In this context, Dell Technologies (NYSE: DELL) could emerge as a winner from the Supermicro fallout. Here’s why the stock represents a great opportunity.

Nvidia has a lot on the line with the Blackwell launch, and any bump in the road at this stage of the game is unacceptable. But why might Dell be able to help in this situation?

Dell is known for consumer and enterprise computing devices, but it also has a big infrastructure solutions business, which is a fancy way of saying Dell provides networking services and products for data centers. Like Supermicro, Dell’s storage solutions and server designs are an integral component of the broader artificial intelligence (AI) industry. The reason for this is that data centers house chipsets such as Nvidia’s GPUs, which are an important piece of equipment for developing generative AI applications.
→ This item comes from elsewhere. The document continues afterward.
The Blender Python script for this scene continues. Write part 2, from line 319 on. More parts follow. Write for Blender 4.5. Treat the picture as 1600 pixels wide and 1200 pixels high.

Perhaps the biggest reason Dell could be a winner from the Blackwell launch is due to some clues that management dropped during the company’s last earnings call. In August, Chief Operating Officer Jeffrey Clarke shared that the company has been selling its “most advanced architecture aligned to Blackwell to a number of customers.”

He followed this up by telling investors that Dell’s IT infrastructure backlog “is in all sorts of architectures,” but “[t]he vast majority [is] within Nvidia H100s, H200s, and Blackwell, as well as a couple of other opportunities around AMD and Intel.”